Amanda Natividad, vice president of marketing for audience research startup SparkToro, tweeted recently: “It’s a tough world out there for creators. … Over half of Google searches end without a click. And social media platforms ding you for linking out. What to do? Beat the platforms at their own game. Make Zero-click content.”
Intrigued, I read the rest of that Twitter thread and then took a deep dive into what exactly zero-click content is and if it actually works.
Here is what I learned.
Zero-click content is posting on social media with no link included. For example, I would normally share on Facebook that I have a great pesto recipe and include the link to that recipe on my blog. In zero-click content, I’d instead just post that I have a great recipe and include the whole thing in the Facebook post.
What is the point of that you might well be asking? Isn’t the whole endgame of social media to drive clicks and visits to your website? Well, yes — and no.
Natividad argues that zero-click content does not require anyone to leave the platform they are on making it easily consumable to the reader/viewer and saving them time. It is considered to be “native content.”
Further, it means giving the best information upfront.
That then drives up your engagement numbers to the social media platform’s so the algorithm rewards your post with a higher rank.

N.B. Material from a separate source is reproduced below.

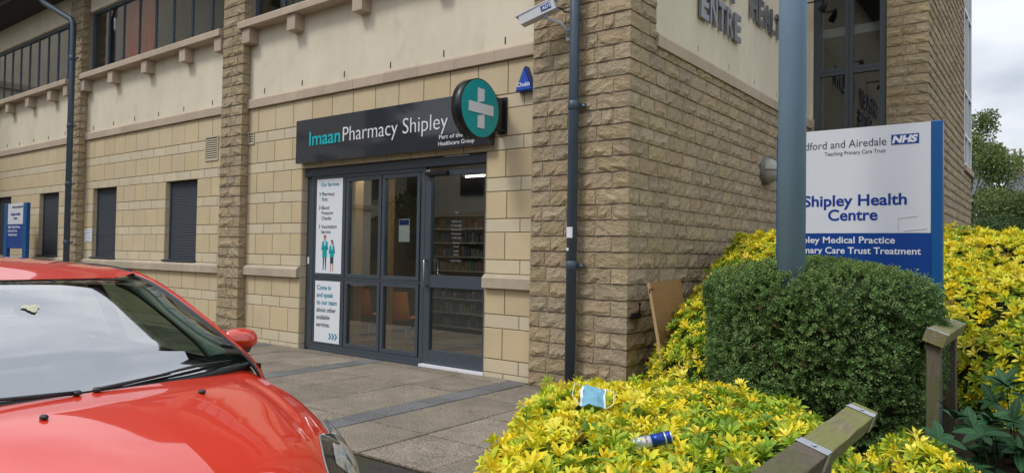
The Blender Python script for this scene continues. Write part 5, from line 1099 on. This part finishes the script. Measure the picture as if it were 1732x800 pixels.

The payout is then that you get higher numbers of readers of your posts and that they will then decide on their own to see what else you have on your website or blog for them to read.
Natividad admits that this shift in strategy is very scary for marketers.
“Freely giving away value with no hope of tracking ROI goes against everything we were taught as marketers,” she writes. She urges marketers to have faith that these posts with zero-click content are building your following and boosting your brand, even if you cannot directly measure clicks back to your site.
She explains, “When you create content so valuable that it doesn’t need to be consumed off-platform… It becomes even more likely that your audience will like, remember and trust you enough to eventually smash that call to action.”
Here is a little secret, you can go back later and add a link.
After you create a piece of zero-click content that starts to get good engagement, you can go back to it and add a CTA and a click. Wait for the Facebook or LinkedIn algorithm to rank your post over a few days, then go back and add that CTA with a link into a post update or in a comment below your post.
By the way, this method applies to all social media platforms except for Pinterest, where the embedded link back to your content is the whole point of creating a pin.